Nos anos 1970, Lamounier seguiu carreira musical, mas na década seguinte sumiu de cena como se fosse um Syd Barrett brasileiro. "Depois do filme, eu lembro de o pessoal dizer que ele tava fazendo sucesso", conta Puni. Lamounier morreu em 2018, aos 67 anos.
Machucado depois de uma cena de luta, o ator Peter Nielsen ficou acamado. Fã de Pelé, soube que o time do Santos estava hospedado no mesmo hotel. A produção do filme foi até o jogador e explicou-lhe a situação. O Rei então resolveu fazer uma surpresa ao fã.
"Pelé foi até o quarto dele visitá-lo. Mas, quando chegou, Peter tinha saído para ir à praia. Quando voltou e soube o que perdeu, Peter ficou maluco", escreveu Marian. No dia seguinte, na Fonte Nova, Pelé quase marcou seu milésimo gol.

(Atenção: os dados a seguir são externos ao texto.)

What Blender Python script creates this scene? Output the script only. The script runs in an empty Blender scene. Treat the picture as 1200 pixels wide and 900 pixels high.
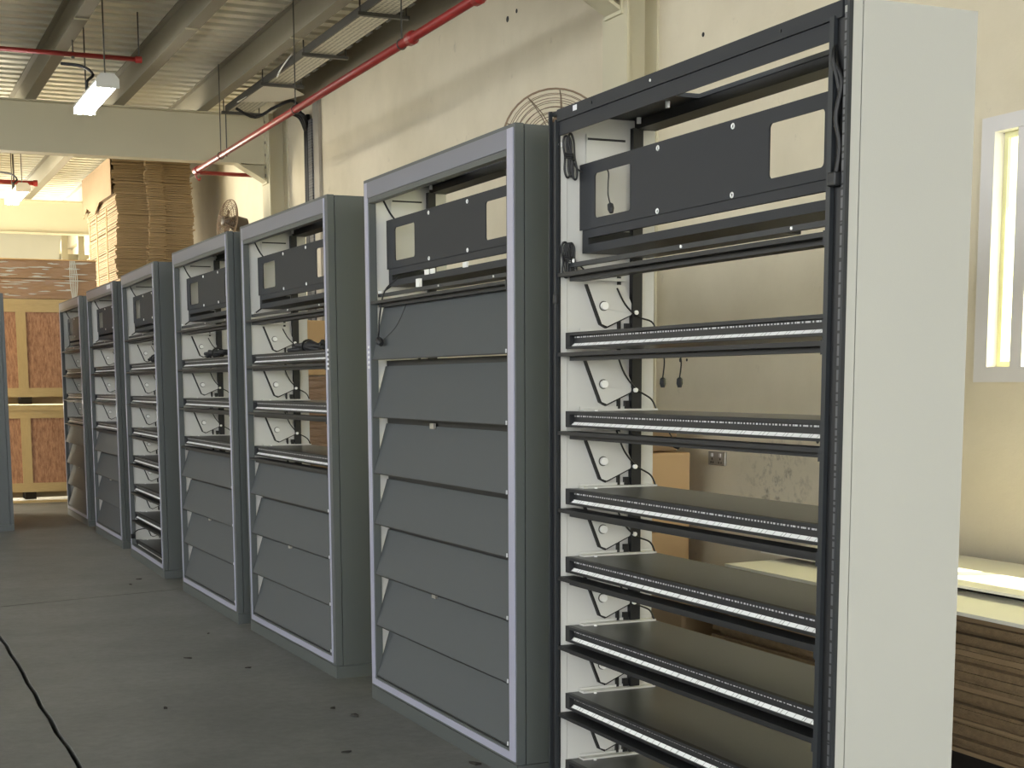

"Foi um filme pequeno, não teve distribuição. Acho que foi feito apenas para ser catálogo, pelo que minha avó falava", conta Ian Fraser, dono de uma coleção de mais de 2.500 DVDs.
Ele agora avalia a publicação do diário da avó Marian, com os bastidores que relatam casuais encontros históricos em uma babel artística sem fronteiras, pacífica e multicultural.